Saudi Arabia's King Salman and U.S. President Donald Trump just agreed to keep the Iran nuclear deal.

The two heads of state spoke on the phone, agreeing to "rigorously" enforce terms of the existing deal, according to a Sunday statement from the White House reported by AFP.

Trump and Salman "agreed on the importance of rigorously enforcing the Joint Comprehensive Plan of Action with Iran [aka the Iran nuclear deal] and of addressing Iran's destabilizing regional activities," the statement said.

A statement from the Saudi press agency didn't specifically mention the Iran deal but said both leaders' views "were identical" on issues discussed during the call.

Trump previously said he would tear up the deal

Throughout his presidential campaign, Trump was a vocal critic of the landmark nuclear deal, seen as a key achievement of his predecessor Barack Obama.
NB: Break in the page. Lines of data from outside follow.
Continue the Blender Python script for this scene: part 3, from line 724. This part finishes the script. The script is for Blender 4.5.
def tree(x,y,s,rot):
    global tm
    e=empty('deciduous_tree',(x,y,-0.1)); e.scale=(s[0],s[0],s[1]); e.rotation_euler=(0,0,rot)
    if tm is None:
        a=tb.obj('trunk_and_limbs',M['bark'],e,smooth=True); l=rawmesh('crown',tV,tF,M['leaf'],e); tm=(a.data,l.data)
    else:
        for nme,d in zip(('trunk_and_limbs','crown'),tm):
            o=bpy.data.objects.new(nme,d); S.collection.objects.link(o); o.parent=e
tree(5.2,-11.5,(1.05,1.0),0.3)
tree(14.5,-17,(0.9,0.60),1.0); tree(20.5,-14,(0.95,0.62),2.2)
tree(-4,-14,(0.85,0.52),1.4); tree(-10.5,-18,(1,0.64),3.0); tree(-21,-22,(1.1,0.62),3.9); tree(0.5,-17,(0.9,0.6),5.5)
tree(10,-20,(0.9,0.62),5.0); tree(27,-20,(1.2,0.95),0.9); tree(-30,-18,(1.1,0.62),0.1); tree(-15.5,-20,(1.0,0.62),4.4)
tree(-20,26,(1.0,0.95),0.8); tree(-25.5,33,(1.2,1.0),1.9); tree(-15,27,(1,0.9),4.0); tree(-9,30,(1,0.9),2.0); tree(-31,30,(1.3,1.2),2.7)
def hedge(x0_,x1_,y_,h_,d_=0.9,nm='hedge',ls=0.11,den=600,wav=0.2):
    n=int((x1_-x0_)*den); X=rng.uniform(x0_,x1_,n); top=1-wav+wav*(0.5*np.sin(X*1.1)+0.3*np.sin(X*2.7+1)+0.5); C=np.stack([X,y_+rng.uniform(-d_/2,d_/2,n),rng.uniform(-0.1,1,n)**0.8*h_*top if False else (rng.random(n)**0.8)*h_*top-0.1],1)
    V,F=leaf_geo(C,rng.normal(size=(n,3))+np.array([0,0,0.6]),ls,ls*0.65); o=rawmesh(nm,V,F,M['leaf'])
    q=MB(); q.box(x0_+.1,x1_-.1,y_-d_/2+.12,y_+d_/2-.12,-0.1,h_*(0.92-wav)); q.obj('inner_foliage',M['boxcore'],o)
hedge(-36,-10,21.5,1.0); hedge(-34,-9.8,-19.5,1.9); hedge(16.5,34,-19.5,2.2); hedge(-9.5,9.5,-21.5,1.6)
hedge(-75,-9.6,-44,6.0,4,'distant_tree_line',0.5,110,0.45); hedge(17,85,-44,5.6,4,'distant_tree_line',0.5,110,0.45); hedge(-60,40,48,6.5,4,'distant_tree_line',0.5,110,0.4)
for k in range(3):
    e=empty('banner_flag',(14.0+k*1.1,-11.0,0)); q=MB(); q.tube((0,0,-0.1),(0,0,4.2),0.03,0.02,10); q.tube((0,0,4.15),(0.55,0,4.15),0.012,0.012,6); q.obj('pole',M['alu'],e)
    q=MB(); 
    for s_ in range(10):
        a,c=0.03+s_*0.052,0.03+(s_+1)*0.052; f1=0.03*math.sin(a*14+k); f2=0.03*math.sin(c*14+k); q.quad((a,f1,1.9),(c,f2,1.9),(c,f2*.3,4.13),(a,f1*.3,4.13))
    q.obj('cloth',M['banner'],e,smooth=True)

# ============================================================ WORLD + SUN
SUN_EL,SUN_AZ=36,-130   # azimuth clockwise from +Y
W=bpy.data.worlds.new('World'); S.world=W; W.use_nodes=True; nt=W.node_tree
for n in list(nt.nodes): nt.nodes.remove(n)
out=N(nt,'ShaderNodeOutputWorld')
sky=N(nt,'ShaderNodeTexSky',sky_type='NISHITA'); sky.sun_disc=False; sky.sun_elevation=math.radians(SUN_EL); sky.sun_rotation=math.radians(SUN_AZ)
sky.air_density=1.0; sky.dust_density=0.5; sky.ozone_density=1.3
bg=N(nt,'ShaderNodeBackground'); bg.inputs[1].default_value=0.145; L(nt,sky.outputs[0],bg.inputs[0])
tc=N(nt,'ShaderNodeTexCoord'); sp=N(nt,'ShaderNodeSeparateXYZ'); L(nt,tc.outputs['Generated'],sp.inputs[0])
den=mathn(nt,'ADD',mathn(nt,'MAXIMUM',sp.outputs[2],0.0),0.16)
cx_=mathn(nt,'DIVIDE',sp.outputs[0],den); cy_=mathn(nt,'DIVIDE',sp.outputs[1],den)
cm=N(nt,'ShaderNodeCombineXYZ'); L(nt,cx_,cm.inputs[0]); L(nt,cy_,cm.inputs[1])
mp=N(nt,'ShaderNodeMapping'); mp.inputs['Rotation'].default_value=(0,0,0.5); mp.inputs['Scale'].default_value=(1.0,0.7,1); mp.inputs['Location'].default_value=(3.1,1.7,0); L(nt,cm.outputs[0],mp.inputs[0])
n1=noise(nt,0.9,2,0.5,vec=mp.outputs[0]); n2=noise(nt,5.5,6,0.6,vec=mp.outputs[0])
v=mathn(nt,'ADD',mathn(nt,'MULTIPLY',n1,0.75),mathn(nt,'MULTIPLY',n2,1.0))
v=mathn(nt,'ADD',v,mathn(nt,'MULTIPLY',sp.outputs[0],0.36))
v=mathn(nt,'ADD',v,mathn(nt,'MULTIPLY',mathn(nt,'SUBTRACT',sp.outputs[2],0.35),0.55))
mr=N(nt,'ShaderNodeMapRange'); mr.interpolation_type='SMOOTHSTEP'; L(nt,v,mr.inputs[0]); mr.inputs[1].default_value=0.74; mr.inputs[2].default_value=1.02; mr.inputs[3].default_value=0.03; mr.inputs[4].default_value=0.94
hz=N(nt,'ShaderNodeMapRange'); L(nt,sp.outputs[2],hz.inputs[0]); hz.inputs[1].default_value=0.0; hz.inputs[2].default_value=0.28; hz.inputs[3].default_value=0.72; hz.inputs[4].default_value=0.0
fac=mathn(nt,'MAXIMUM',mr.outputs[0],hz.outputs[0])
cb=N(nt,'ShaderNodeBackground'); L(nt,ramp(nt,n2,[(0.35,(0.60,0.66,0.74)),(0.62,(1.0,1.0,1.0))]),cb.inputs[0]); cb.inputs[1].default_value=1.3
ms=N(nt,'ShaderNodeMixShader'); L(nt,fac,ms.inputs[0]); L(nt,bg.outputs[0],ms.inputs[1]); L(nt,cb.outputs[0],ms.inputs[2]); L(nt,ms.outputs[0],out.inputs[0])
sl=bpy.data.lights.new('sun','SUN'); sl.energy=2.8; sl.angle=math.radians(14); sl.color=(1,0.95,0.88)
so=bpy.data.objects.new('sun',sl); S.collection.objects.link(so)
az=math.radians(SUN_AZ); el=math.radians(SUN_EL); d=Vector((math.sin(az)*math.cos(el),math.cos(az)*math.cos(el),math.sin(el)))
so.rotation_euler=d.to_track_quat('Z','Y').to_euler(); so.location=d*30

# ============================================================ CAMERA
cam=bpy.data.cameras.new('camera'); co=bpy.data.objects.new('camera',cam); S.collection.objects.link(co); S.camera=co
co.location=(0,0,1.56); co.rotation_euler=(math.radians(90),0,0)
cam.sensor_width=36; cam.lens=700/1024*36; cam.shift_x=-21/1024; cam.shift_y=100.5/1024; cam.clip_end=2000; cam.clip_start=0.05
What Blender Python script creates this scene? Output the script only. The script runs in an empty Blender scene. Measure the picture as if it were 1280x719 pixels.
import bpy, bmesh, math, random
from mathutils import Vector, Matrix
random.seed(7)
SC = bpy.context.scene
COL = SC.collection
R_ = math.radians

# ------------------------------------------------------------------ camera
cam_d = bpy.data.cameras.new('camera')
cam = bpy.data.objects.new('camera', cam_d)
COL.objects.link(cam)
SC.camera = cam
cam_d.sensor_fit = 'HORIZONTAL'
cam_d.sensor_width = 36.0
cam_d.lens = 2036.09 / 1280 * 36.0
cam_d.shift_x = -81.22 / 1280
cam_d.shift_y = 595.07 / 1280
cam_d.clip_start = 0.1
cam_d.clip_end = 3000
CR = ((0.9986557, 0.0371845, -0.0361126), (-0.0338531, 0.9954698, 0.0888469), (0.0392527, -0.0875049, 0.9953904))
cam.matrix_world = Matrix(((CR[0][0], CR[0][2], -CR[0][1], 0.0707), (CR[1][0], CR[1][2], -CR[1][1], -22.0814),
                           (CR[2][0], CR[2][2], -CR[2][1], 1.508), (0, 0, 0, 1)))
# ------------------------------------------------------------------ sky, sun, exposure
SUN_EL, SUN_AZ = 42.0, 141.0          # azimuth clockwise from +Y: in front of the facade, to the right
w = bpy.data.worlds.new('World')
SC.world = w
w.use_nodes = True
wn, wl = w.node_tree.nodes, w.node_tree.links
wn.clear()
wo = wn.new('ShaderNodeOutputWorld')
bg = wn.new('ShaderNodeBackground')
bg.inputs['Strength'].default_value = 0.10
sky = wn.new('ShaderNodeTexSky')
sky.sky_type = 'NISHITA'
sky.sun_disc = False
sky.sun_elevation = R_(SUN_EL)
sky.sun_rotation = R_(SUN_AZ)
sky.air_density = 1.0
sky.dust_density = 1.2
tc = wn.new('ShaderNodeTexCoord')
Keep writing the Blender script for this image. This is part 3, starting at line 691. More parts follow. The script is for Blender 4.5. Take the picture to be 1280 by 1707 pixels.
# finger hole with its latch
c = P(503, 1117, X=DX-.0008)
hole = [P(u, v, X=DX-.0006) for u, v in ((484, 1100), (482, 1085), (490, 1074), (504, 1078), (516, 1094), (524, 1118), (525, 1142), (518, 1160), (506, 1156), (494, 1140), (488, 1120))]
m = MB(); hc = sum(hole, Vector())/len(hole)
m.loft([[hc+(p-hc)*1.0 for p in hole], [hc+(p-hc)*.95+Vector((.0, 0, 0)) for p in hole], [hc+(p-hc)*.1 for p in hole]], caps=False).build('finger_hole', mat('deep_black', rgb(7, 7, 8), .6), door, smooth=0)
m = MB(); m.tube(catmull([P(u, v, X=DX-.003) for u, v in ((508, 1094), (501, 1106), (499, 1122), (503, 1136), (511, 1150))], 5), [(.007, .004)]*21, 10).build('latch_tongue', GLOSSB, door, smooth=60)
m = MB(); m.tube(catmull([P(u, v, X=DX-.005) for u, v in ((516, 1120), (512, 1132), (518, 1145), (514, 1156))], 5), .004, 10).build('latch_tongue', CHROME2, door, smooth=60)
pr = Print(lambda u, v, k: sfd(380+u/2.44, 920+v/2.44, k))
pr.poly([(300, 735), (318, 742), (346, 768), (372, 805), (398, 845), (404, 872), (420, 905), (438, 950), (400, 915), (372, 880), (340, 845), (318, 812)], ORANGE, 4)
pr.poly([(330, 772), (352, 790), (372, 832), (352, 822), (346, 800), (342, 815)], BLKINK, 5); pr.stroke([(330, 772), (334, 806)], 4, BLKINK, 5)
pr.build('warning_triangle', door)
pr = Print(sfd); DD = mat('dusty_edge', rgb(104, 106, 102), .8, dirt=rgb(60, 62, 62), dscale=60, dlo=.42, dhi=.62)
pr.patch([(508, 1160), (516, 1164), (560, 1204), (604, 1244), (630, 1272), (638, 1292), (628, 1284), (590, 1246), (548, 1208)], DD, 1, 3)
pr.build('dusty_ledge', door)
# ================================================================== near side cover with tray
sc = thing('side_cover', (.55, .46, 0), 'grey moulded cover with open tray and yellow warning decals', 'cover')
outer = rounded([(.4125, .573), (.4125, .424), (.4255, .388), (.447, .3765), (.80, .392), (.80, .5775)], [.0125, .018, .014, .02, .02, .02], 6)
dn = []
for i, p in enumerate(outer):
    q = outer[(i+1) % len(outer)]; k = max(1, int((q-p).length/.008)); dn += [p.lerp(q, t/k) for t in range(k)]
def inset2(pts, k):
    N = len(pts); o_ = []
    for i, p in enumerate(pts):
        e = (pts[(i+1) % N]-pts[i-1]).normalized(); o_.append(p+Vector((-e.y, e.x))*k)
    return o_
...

The deal, which was made through the joint efforts of numerous world powers, aims to limit Iran's nuclear capabilities in exchange for lifting international economic sanctions against the country.

Trump previously called the agreement "the worst deal ever negotiated." He said it would be a top priority to dismantle it once he took office. 

Saudi Arabia views Iran as its main geopolitical rival and voiced strong concerns when the deal was initially made. But Adel Al Jubeir, the kingdom's foreign minister, expressed optimism about Trump's Iran positions earlier this month. 

Jubeir said Riyadh's views on regional issues "align" with those of the new American president, specifically pointing to Iran saying: "Wanting to contain Iran ... absolutely."

Trump's Muslim ban targets Iran

Even if Trump plans to keep the Iran nuclear deal as is, he has taken a hardline stance against the country. 

His infamous executive order banning immigration from Muslim majority countries includes Iran, as well as six other countries. Iran retaliated banning all Americans.

Iran's foreign ministry called Trump's ban an "insult to the Islamic world."  

The ministry said Iran "will take reciprocal measures in order to safeguard the rights of its citizens until the time of the removal of the insulting restrictions of the government of the United States against Iranian nationals."

Iran's president previously said Iran would not allow Trump to "rip up" the nuclear agreement.

"Do you think the United States can rip up the JCPOA (the Joint Comprehensive Plan of Action nuclear deal)? Do you think we and our nation will let him do that?" President Hassan Rouhani said.